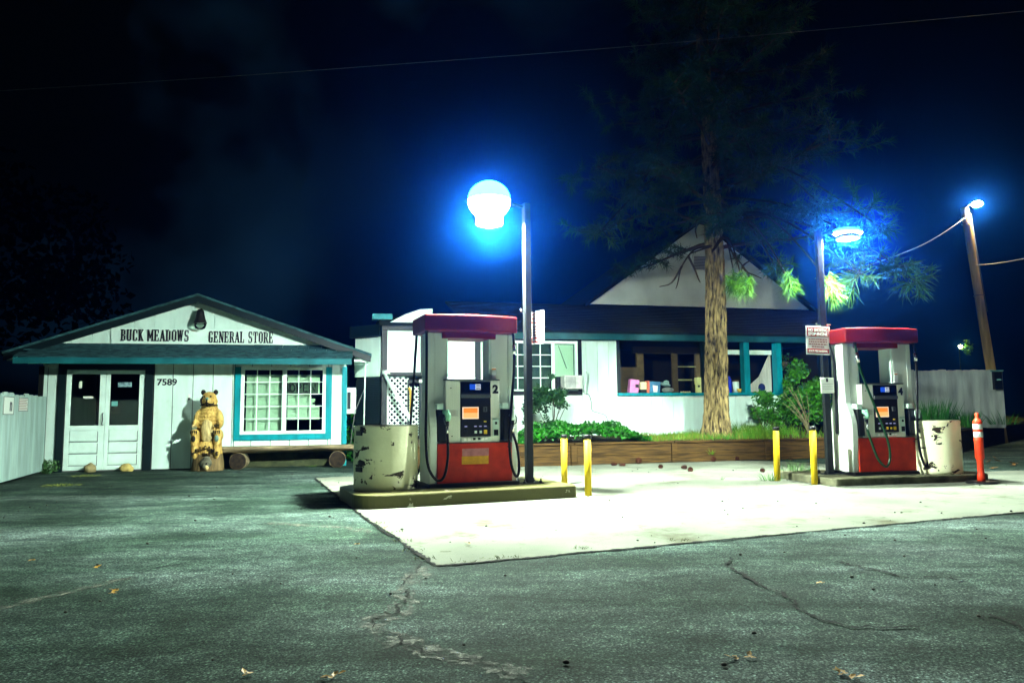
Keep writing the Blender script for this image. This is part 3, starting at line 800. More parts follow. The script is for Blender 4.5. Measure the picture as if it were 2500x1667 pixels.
def pump(label, loc, rz, number, green=False, decal=False, vals=('055', '0095')):
    t = thing('fuel_pump', label, 'fuel pump', loc, rz)
    box('plinth', blackpl, t, -.12, 1.14, -.05, .61, 0, .05, .006)
    box('body', palebody, t, .012, 1.038, .022, .538, .05, .575)
    lo = box('lower_door', redpanel, t, .0, 1.05, -.004, .02, .052, .572, .006)
    box('lower_door', redpanel, t, .0, 1.05, .54, .564, .052, .572, .006)
    if decal:
        box('faded_decal', stain_p, lo, .34, .715, -.007, -.0045, .40, .50)
        box('faded_decal', stain_y, lo, .335, .71, -.007, -.0045, .29, .397)
    MB().prism_x(sail_profile(.03, .53, 2.06), -.105, -.002).build('side_shell', palebody, t, .012)
    MB().prism_x(sail_profile(.03, .53, 2.06), 1.052, 1.135).build('side_shell', palebody, t, .012)
    for x0, x1, n in ((.0, .165, 0), (.80, 1.05, 1)):
        c = box('column', palebody, t, x0, x1, .135, .425, .90, 2.06, .008)
        if n: 
            box('label', brightlab, c, .812, .875, .128, .1345, 1.44, 1.60)
            box('label_line', mat('orange_ink', (.8, .25, .03), .5), c, .814, .873, .126, .1278, 1.565, 1.58)
        else: pass
        e = box('edge_strip', white_clean, c, (.166 if n == 0 else .775), (.182 if n == 0 else .799), .14, .42, 1.42, 2.06)
    # head cabinet
    hd = box('cabinet', steel, t, .125, .885, .03, .53, .578, 1.41, .008)
    box('top_edge', graymetal, hd, .12, .89, .026, .534, 1.411, 1.425)
    bz = box('bezel', blackpl, hd, .325, .755, .018, .0295, .655, 1.395, .004)
    box('visor', graymetal, bz, .327, .753, -.004, .0175, 1.175, 1.225, .006)
    box('display_glass', mat('display_black', (.004, .004, .005), .12), bz, .335, .745, .013, .0178, 1.25, 1.385)
    box('display_screen', blue_scr, bz, .455, .535, .009, .0128, 1.285, 1.36)
    box('display_screen', lcd_scr, bz, .536, .61, .009, .0128, 1.285, 1.36)
    text('lettering', vals[0], letter, bz, .548, .0085, 1.325, .028, .055, bold=.02)
    text('lettering', vals[1], letter, bz, .545, .0085, 1.29, .024, .058, bold=.02)
    box('screen_rim', rim_scr, bz, .352, .580, .012, .0178, .893, 1.053)
    box('screen', orange_scr, bz, .366, .566, .0085, .0118, .975, 1.040)
    box('screen', cream_scr, bz, .366, .566, .0085, .0118, .905, .9745)
    cr = box('card_reader', graymetal, bz, .645, .70, .002, .0178, .985, 1.055, .003)
    box('slot', blackpl, cr, .667, .678, -.001, .0019, .995, 1.045)
    for k, x in enumerate((.40, .535, .605, .675)):
        box('price_display', key_lit, bz, x - .018, x + .018, .012, .0178, .785, .800)
        bt = box('grade_button', blackpl if k < 3 else yellowpl, bz, x - .024, x + .024, .004, .0178, .69, .745, .004)
        if k in (1, 2) or green: box('button_face', yellowpl if green and k else palebody, bt, x - .017, x + .017, .001, .0039, .70, .735)
    box('sticker', yellowpl, bz, .655, .69, .013, .0178, .845, .865)
    box('lock', blackpl, lo, .985, 1.005, -.0075, -.0045, .50, .52)
    ins = box('instruction_label', signwhite, hd, .16, .30, .026, .0295, .93, 1.02)
    mb_ = MB(); [mb_.box(.17, .29 - .03*(k % 2), .0235, .0258, .94 + k*.013, .944 + k*.013) for k in range(6)]; mb_.build('small_print', signink, ins)
    sl = box('receipt_slot', white_clean, hd, .785, .87, .02, .0295, .655, .90, .004)
    box('opening', blackpl, sl, .80, .86, .013, .0199, .665, .745); box('opening', blackpl, sl, .815, .845, .013, .0199, .815, .85)
    box('opening', blackpl, sl, .775, .868, .012, .0199, .878, .885)
    text('pump_number', number, letter, hd, .785, .0295, 1.235, .12, .085, bold=.05, depth=.006)
    lb = box('bottom_lip', palebody, hd, .33, .75, .016, .0295, .585, .645, .004)
    for x in (.37, .43, .50, .57, .62, .67): box('worn_mark', brightlab if x != .50 and x != .57 else blackpl, lb, x, x + .035, .0115, .0159, .60 if x < .5 else .61, .64)
    for x, z in ((.185, 1.30), (.20, .66)): box('lock', blackpl, hd, x, x + .02, .024, .0299, z, z + .012)
    # canopy
    N = 18; out = []
    for k in range(N+1):
        u = k/N; out.append((-.19 + 1.31*u, -.085 - .10*math.sin(PI*u)))
    for k in range(N+1):
        u = 1 - k/N; out.append((-.19 + 1.31*u, .645 + .10*math.sin(PI*u)))
    MB().prism_z(out, 2.062, 2.285).build('canopy', redcan, t, .02)
    sk = [(.10, .0)] + [(.10 + .75*k/12, .06 - .05*math.sin(PI*k/12)) for k in range(13)] + [(.85, .5), (.10, .5)]
    MB().prism_z(sk[1:], 1.985, 2.0615).build('canopy_skirt', redcan, t)
    # holsters, nozzles, hoses
    for side, hx, s in ((0, .012, 1), (1, .90, -1)):
        h = box('holster', blackpl, t, hx + (0 if side == 0 else .03), hx + (.108 if side == 0 else .145), -.012, .13, .60, 1.02, .006)
        box('holster_cap', white_clean, h, hx - .02 + side*.03, hx + .07 + side*.03, -.02, .10, 1.025, 1.10, .006)
        hose_m = greenrub if (green and side == 0) else rubber
        nm = greenpl if side == 0 else white_clean
        nx = .125 if side == 0 else 1.045
        nz = MB()
        nz.tube([(nx - s*.05, -.02, .99), (nx - s*.01, -.05, .985), (nx + s*.01, -.06, .93), (nx + s*.0, -.06, .87)], [.028, .045, .042, .03], 12)
        no = nz.build('nozzle', nm, t)
        MB().tube([(nx, -.06, .868), (nx, -.062, .80)], [.024, .019], 10).build('nozzle_grip', blackpl, no)
        MB().tube([(nx - s*.02, -.05, .95), (nx - s*.055, -.075, .90), (nx - s*.04, -.075, .83), (nx, -.062, .81)], .008, 8).build('lever', graymetal, no)
        MB().tube([(nx, -.062, .798), (nx - .003, -.064, .70)], .016, 10).build('swivel', chrome, no)
        if side == 0 and not green:
            path = [(-.15, -.02, 2.10), (-.155, -.05, 1.7), (-.165, -.07, 1.1), (-.175, -.09, .62), (-.15, -.13, .28), (-.04, -.16, .11), (.06, -.15, .17), (.115, -.11, .42), (nx - .003, -.066, .70)]
        elif side == 0:
            path = [(.0, -.04, 2.06), (.03, -.06, 1.74), (.12, -.09, 1.4), (.28, -.12, .95), (.40, -.15, .55), (.42, -.16, .28), (.34, -.17, .14), (.22, -.15, .25), (.15, -.11, .5), (nx - .003, -.066, .70)]
        else:
            path = [(1.075, -.02, 2.08), (1.08, -.04, 1.95), (1.07, -.06, 1.55), (1.02, -.09, 1.1), (.97, -.12, .62), (.985, -.15, .28), (1.05, -.16, .12) , (1.10, -.14, .22), (1.09, -.10, .5), (nx - .003, -.066, .70)]
        pp = smooth_path(path)
        MB().tube(pp, .0185, 10).build('hose', hose_m, t)
        k = 5 if side else 8
        sp = [p for p in pp if 1.72 < p.z < 1.92]
        if green or side: 
            if len(sp) > 1: MB().tube([sp[0], sp[-1]], .027, 12).build('breakaway_coupling', chrome, t)
        MB().tube([pp[0] + Vector((0, .02, .04)), pp[0], pp[1]], .026, 10).build('hose_fitting', blackpl, t)
    if not green:     # the hose of the far side shows behind
        pp = smooth_path([(-.16, .50, 2.10), (-.17, .60, 1.6), (-.20, .68, .9), (-.23, .70, .4), (-.20, .72, .16), (-.10, .70, .14), (-.03, .66, .4), (.02, .62, .7)])
        MB().tube(pp, .0185, 10).build('hose', rubber, t)
    return t
pump('fuel pump number 2 with glowing orange screen and dark red canopy', (-1.0, 9.84, .17), 20.5, '2', decal=True)
pump('fuel pump number 4 with a green hose looping across its red door', (5.36, 11.58, .12), 12, '4', green=True, vals=('011', '0.95'))

LRX1, LRZ1, LS1, LU1 = .30, .27, 16500.0, 24.0  # first lamp's globe is sized to stand in for its glare
LS2, LU2 = 13000.0, 12.0
# lamp posts -------------------------------------------------------------
def sign_plate(t, name, wd, ht, loc, rz, tilt, mount):
    o = bpy.data.objects.new(name, None)
    pl = MB().box(-wd/2, wd/2, -.004, .0, -ht/2, ht/2).build(name, signwhite, None, .003)
    bpy.data.objects.remove(o)
    pl.location = loc; pl.rotation_euler = (0, R(tilt), R(rz))
    a = box('red_band', signred, pl, -wd*.45, wd*.45, -.0065, -.0045, ht*.14, ht*.45)
    b = box('red_band', signred, pl, -wd*.45, wd*.45, -.0065, -.0045, -ht*.45, -ht*.29)
    text('lettering', 'NO SMOKING', signwhite, a, -wd*.40, -.0068, ht*.305, ht*.115, wd*.80, bold=.03, depth=.002)
    text('lettering', 'STOP ENGINE', signwhite, a, -wd*.40, -.0068, ht*.165, ht*.115, wd*.80, bold=.03, depth=.002)
    text('lettering', 'STATE FIRE MARSHAL', signwhite, b, -wd*.40, -.0068, -ht*.415, ht*.085, wd*.80, bold=.02, depth=.002)
    mb = MB(); rs = random.Random(4)
    for r_ in range(4):
        z = ht*(.06 - r_*.085); x = -wd*(.38 - .12*(r_ == 3)); end = wd*(.38 - .12*(r_ == 3))
        while x < end:
            l = min(rs.uniform(.015, .05), end - x); mb.box(x, x + l, -.0065, -.0045, z - ht*.045, z); x += l + .009
    mb.build('small_print', signink, pl)
    return pl

lampw = emit('lamp_glow', (.80, 1.0, .80), 1.0)
lampb = emit('lamp_halo_glow', (.02, .22, 1.0), 1.0)
LAMP = {}
def lamp_post(label, x, y, z0, ht, arm, rz, rx, rzz, s_low, s_up):
    t = thing('lamp_post', label, 'lamp post', (x, y, z0), rz)
    p = box('post', postblk, t, -.048, .048, -.048, .048, .012, ht, .008)
    bp = box('base_plate', postblk, t, -.16, .16, -.14, .14, 0, .012)
    mb = MB()
    for i in (-1, 1):
        for j in (-1, 1): mb.lathe([(.022, .012), (.022, .035), (.012, .036), (.012, .065)], (i*.125, j*.105, 0), 8)
    mb.build('anchor_bolt', rubber, bp)
    sg = 1 if arm > 0 else -1
    a = MB().tube([(sg*.06, 0, ht - .05), (arm - sg*rx*.7, 0, ht - .02)], .022, 10).build('arm', postblk, t)
    N = 36; K = 9; ry = rx*.62 if rzz < .2 else rx
    def half(sign):
        mb = MB()
        for i in range(K+1):
            ph = PI/2*i/K
            for j in range(N):
                q = 2*PI*j/N
                mb.v.append(Vector((arm + rx*math.cos(ph)*math.cos(q), ry*math.cos(ph)*math.sin(q), ht - .02 + sign*(.004 + rzz*math.sin(ph)))))
        for i in range(K):
            for j in range(N):
                u, v = i*N+j, i*N+(j+1) % N; mb.smooth.add(len(mb.f)); mb.f.append((u, v, v+N, u+N))
        mb.f.append(tuple(K*N+j for j in range(N)))
        return mb
    m1 = emit('lamp_glow_%d' % int(s_up), (.75, .95, 1.0), 14.0 if rzz > .2 else 8.0)
    m2 = emit('lamp_halo_glow_%d' % int(s_up), (.01, .14, 1.0), s_up)
    half(-1).build('lamp_lens', m1, t)
    m0 = emit('led_glow_%d' % int(s_up), (.86, 1.0, .86), s_low)
    zb = ht - .02 - rzz + .02; hh = .12 if rzz > .2 else .075; r1 = .13 if rzz > .2 else .12
    MB().lathe([(r1*.72, zb - hh), (r1, zb), (r1, zb + .004)], (arm, 0, 0), 32, False).build('led_lens', m0, t)
    MB().lathe([(.01, zb - hh - .006), (r1*.72, zb - hh - .004), (r1*.72, zb - hh + .001)], (arm, 0, 0), 32).build('lens_cap', m1, t)
    br_ = r1 + .05
    MB().lathe([(br_, zb - hh*.78), (br_ + .008, zb - hh*.78), (br_ + .01, zb + .004), (r1*.8, zb + .03), (.01, zb + .03), (.01, zb + .006), (r1 + .01, zb + .006), (br_ - .002, zb)], (arm, 0, 0), 32, False).build('lamp_housing', m1 if rzz > .2 else blackpl, t)  # big lamp's housing is made to glow so it joins the glare
    half(1).build('halo_dome', m2, t)  # blue upper half added to light the halo above and tint the post
    rg = MB(); rg.tube([(arm + rx*1.01*math.cos(2*PI*k/36), ry*1.02*math.sin(2*PI*k/36), ht - .02) for k in range(37)], .006, 6); rg.build('lamp_rim', graymetal, t)
    # hook bracket part way up
    MB().tube([(-.12, -.03, 2.42), (-.12, -.03, 2.38), (.12, -.03, 2.38)], .008, 8).build('bracket', chrome, p)
    return t
L1 = lamp_post('tall black lamp post by pump 2 with its big blue-white lamp reaching left', .22, 10.38, .17, 3.95, -.58, 26, LRX1, LRZ1, LS1, LU1)
L2 = lamp_post('black lamp post by pump 4 with a flat oval lamp reaching right', 5.03, 11.9, .12, 3.93, .50, 4, .25, .075, LS2, LU2)
s1 = sign_plate(None, 'warning_sign', .46, .46, (.32, 10.43, 2.33), -55, 0, 0)
tag(s1, 'red and white warning sign turned edgeways behind the post by pump 2', 'sign')
s2 = sign_plate(None, 'warning_sign', .44, .46, (4.90, 11.80, 2.24), 14, 1.5, 0)
tag(s2, 'red and white no smoking sign on the post by pump 4', 'sign')
cb = thing('call_box', 'small white plate with a black pictogram on the post by pump 4', 'plate', (5.02, 11.80, 1.52), 8)
box('plate', signwhite, cb, -.125, .105, -.02, .0, -.125, .125, .018)
box('pictogram', letter, cb, -.035, .0, -.023, -.0205, .055, .115)
mb = MB(); [mb.box(-.10, .085, -.023, -.0205, .02 - k*.04, .024 - k*.04) for k in range(3)]; mb.build('ruled_line', graymetal, cb)
cd = MB().tube([(5.10, 11.86, 2.2), (5.17, 11.86, 1.9), (5.17, 11.86, 1.2), (5.16, 11.86, .75)], .022, 8).build('conduit_pipe', postblk)
tag(cd, 'thin dark conduit running down beside the post at pump 4', 'pipe')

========

▸ THE TASK:
Pick out each line containing "part" and report it.

▸ EXPECTED OUTPUT:
Keep writing the Blender script for this image. This is part 3, starting at line 800. More parts follow. The script is for Blender 4.5. Measure the picture as if it were 2500x1667 pixels.
    # hook bracket part way up